The scars of climate change are unmistakable in North Carolina's “ghost forests,” where barren tree trunks stand in place of once-towering pines and landscapes have succumbed to saltwater, The Post's Brady Dennis reports.

Rising sea levels and intensifying storms have left scientists racing to study the ghost forests before it's too late. In a paper published last year, scientists wrote that “these unprecedented rates of deforestation and land cover change due to climate change may become the status quo for coastal regions worldwide.”

In a normal scenario, such forests act as massive natural carbon sinks. But as they die and land retreats to the ocean, huge amounts of the potent gas could be released back into the atmosphere, further complicating efforts to stave off global warming and future disasters.

International climate

As the E.U. ditches Russian gas, Senegal sees opportunity and ‘hypocrisy’

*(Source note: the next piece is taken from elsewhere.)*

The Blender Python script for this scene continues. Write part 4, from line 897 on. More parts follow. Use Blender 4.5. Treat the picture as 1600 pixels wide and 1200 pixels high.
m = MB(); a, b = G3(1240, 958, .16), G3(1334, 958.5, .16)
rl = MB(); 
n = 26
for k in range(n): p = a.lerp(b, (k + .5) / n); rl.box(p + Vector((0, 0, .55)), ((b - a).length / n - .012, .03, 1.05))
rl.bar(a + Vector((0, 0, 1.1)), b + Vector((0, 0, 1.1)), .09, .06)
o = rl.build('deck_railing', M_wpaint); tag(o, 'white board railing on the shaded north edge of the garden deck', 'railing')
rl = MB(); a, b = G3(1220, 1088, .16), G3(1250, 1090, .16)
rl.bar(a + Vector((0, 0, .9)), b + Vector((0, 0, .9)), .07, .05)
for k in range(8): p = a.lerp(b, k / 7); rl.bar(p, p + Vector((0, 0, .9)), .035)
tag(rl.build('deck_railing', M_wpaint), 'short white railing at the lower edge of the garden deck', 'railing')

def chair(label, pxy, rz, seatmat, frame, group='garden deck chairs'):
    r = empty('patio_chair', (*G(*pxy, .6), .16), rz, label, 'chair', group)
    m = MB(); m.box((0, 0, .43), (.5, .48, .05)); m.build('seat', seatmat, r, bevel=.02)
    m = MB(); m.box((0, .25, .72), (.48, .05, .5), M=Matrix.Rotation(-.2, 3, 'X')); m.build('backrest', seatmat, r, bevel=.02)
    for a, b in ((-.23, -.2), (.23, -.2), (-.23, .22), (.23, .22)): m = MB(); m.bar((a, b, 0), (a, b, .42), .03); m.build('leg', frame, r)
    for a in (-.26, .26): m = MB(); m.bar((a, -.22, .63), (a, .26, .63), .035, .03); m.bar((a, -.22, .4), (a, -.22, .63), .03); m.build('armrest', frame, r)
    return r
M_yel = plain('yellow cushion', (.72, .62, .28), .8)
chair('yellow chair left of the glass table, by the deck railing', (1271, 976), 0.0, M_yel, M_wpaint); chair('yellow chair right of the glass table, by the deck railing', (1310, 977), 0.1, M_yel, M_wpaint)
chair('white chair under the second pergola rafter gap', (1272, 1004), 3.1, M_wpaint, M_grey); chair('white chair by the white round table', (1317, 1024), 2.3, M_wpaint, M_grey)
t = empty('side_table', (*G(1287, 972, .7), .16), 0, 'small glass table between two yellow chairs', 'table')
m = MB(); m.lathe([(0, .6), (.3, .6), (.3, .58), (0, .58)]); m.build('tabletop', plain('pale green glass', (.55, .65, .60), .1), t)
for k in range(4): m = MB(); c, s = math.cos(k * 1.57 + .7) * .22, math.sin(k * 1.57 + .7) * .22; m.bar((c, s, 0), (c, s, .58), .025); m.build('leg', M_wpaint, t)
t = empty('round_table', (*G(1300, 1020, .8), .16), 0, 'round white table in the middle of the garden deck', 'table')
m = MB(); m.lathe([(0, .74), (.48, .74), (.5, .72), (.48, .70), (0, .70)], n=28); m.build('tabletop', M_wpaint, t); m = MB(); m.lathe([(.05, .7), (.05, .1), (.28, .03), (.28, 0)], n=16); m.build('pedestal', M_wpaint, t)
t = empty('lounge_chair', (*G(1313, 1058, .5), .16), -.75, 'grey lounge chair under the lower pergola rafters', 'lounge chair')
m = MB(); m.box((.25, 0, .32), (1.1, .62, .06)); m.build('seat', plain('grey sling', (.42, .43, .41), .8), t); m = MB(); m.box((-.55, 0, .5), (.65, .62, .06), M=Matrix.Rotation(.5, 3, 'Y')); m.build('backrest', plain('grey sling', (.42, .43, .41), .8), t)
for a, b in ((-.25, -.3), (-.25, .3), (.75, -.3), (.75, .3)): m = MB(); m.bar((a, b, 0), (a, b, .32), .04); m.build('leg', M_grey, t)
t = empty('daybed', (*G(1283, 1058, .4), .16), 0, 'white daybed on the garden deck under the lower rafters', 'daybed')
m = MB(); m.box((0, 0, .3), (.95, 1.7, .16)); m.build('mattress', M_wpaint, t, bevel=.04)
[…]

Months after promising to stop financing new fossil fuel projects to tackle climate change, the European Union is turning to African nations rich with oil and gas reserves to quickly make up for lost Russian energy, potentially securing oil and gas contracts for years more than planned, The Post's Danielle Paquette and Evan Halper report.

European energy leaders are looking at Senegal as a replacement for Russia — which previously shipped 39 percent of the bloc's natural gas — despite pledging to transition completely to clean energy in the coming decades. 

Senegal is set to begin production next year in new gas fields that would be used over the next three decades — even as environmentalists warn of damage to the county’s shorelines and wildlife.